Whether his present application is rightly conceived, and if not whether the mistake will prevent him from obtaining relief under a simpler view of the legislation of congress which may be applicable, are questions for preliminary consideration and provisional decision by the commissioner. One of the questions may possibly be whether the provision of the law of the state that a prisoner, such as this defendant, who was in custody under process upon a judgment in any action for deceit, shall not be discharged until after an actual confinement of sixty days, qualifies the right of liberation which would otherwise be available to him under the acts of congress of 1800 and 1824. If the right is thus qualified, it must be through the effect of the acts of 1839, 1841 and 1867. These laws were enacted in the spirit of decision of Beers v. Houghton, with a general purpose to enlarge exemption and facilitate discharge from imprisonment. It is true, that in extending the relief to the full extent of that affordable under the laws of the respective states, these acts of congress require observance of the respective state laws, and expressly provide that all existing modifications, conditions and restrictions upon imprisonment for debt under the laws of any state, shall be applicable to process of the courts of the United States therein, &c. But the question to be considered will be, whether these requirements and conditions are not limited to the cases in which this adoption of state laws by congress gave exemption or relief rot otherwise obtainable under any positive law of the United States; and, therefore, whether the positive enactments of 1800 and 1824 in favor of personal liberty, are impliedly repealed or qualified by the subsequent statutes. I do not mean to intimate any pres-sent opinion as to their operation in these respects.

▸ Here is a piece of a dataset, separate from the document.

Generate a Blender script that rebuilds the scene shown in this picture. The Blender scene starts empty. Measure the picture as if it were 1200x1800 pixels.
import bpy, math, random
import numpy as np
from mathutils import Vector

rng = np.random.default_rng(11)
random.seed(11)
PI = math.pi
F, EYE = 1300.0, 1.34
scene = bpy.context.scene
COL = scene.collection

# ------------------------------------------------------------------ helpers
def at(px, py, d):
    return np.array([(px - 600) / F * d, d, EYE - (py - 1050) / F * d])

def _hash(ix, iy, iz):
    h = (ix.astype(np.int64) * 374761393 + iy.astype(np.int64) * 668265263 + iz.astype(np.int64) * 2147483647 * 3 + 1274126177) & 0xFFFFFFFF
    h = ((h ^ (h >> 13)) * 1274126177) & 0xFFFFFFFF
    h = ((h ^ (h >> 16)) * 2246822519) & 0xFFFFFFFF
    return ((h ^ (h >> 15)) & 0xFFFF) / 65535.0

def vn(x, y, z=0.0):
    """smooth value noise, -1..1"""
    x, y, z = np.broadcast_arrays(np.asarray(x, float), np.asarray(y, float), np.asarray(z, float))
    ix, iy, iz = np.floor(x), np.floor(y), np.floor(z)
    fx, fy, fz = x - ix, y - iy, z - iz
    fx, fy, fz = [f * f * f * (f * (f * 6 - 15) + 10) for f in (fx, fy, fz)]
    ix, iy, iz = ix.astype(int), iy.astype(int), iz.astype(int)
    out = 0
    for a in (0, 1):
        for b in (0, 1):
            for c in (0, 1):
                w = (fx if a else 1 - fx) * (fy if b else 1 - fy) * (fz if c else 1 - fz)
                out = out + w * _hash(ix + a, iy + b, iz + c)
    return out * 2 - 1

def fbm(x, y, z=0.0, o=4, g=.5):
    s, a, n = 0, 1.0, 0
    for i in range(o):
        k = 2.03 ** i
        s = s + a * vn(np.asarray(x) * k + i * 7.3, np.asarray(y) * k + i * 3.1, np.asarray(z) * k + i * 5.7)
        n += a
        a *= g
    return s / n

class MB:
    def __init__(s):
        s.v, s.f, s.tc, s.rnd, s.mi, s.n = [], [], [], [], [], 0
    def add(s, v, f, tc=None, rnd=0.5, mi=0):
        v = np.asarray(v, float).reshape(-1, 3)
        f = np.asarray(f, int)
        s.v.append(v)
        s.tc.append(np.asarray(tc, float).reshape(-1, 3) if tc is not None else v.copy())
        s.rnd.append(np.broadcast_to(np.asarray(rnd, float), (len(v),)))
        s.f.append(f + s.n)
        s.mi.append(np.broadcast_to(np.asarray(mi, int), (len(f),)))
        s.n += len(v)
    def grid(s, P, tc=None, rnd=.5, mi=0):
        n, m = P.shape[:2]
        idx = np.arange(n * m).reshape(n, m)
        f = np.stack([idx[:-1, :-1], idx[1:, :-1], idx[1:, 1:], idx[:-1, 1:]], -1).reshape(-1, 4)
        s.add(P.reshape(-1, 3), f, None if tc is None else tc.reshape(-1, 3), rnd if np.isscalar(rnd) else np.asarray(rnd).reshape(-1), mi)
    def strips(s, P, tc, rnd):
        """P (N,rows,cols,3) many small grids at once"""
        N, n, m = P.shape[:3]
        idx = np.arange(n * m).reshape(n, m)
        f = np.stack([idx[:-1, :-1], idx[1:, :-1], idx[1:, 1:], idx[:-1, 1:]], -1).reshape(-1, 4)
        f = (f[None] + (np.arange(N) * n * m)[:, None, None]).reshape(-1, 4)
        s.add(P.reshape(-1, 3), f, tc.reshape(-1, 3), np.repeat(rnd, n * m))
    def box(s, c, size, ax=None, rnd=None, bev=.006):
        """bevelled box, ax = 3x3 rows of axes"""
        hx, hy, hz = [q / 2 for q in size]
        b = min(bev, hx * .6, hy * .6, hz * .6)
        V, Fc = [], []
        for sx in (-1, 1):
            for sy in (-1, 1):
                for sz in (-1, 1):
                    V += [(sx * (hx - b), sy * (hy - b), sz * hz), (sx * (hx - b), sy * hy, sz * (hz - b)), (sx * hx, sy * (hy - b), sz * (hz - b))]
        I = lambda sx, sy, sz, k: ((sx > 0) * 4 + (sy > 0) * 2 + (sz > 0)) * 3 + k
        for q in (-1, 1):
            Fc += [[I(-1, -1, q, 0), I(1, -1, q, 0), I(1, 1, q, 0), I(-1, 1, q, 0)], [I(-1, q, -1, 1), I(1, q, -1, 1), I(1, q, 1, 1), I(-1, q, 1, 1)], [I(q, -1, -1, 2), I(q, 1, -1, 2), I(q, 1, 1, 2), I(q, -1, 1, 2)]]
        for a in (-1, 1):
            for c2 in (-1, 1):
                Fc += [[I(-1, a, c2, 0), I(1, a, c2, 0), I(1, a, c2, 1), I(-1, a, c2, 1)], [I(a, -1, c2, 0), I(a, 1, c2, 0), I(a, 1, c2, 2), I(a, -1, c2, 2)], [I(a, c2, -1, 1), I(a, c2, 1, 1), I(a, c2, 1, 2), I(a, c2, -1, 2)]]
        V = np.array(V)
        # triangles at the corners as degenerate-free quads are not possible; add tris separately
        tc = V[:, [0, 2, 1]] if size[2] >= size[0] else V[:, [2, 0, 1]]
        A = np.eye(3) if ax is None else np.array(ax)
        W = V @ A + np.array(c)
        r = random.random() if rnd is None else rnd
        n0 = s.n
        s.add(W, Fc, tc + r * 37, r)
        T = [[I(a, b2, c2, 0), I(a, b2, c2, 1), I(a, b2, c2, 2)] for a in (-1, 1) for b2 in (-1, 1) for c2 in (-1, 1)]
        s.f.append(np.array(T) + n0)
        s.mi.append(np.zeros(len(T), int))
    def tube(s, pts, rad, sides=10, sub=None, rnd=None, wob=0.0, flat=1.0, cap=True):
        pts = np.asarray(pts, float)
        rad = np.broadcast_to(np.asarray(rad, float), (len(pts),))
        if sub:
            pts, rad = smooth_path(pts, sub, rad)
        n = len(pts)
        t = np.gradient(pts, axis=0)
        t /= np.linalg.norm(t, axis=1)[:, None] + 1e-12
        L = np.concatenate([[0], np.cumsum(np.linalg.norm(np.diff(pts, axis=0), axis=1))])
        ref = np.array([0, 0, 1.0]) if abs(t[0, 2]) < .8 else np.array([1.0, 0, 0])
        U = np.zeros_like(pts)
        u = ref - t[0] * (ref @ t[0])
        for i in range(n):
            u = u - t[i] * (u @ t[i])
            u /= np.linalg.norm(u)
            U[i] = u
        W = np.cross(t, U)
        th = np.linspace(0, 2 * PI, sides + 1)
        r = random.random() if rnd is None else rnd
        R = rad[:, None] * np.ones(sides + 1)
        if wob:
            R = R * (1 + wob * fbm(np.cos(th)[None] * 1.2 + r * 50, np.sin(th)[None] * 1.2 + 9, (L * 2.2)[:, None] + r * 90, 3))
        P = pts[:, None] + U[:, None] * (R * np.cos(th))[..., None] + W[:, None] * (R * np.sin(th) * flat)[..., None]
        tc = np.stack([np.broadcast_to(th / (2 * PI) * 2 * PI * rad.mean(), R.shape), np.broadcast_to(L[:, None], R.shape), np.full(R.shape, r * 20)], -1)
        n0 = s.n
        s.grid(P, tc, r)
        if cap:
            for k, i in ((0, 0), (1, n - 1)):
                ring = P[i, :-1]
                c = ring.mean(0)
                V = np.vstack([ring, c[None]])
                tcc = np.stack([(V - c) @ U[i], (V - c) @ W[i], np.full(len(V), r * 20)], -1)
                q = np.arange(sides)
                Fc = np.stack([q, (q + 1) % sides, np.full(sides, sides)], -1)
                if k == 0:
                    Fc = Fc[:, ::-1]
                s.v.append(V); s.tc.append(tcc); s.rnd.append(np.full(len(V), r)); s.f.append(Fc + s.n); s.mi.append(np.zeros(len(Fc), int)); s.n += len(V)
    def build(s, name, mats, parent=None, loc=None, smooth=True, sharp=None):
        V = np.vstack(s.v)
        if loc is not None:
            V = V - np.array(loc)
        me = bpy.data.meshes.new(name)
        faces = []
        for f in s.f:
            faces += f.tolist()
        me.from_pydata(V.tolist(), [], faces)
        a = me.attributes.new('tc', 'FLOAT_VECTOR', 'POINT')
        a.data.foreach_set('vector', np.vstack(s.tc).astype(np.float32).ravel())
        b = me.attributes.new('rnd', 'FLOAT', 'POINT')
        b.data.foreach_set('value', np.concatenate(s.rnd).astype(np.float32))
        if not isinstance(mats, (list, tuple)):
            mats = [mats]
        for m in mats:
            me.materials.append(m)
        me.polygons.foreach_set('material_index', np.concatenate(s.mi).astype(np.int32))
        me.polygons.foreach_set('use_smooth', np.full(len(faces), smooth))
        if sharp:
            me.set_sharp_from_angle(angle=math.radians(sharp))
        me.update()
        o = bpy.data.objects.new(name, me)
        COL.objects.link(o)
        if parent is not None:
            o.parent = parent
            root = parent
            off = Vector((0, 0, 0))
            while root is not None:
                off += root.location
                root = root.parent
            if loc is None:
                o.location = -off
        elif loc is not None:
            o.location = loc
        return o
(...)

The act of 1867 was passed on the same day as the present bankrupt law. The insolvent laws of the several states variously differ from one another, and provisions of some of them could not co-exist with the bankrupt law. But I do not perceive that the act in question is interpretable, in anywise, with reference to the bankrupt law. Nor do I perceive any important bearing, positive or negative, of any of the provisions of the 5th, 6th or 14th sections of the act of June 1, 1872 [17 Stat. 196], “to further the administration of justice,” though the general purpose of its 5th section is to promote conformity in the practice and modes of proceeding in the state and the federal courts. But here again what I suggest will not preclude further argument. I make the suggestions because their subjects were more or less fully argued on the application of the execution creditor for a writ of prohibition to the commissioner, and because they serve to explain my reasons for not granting that writ.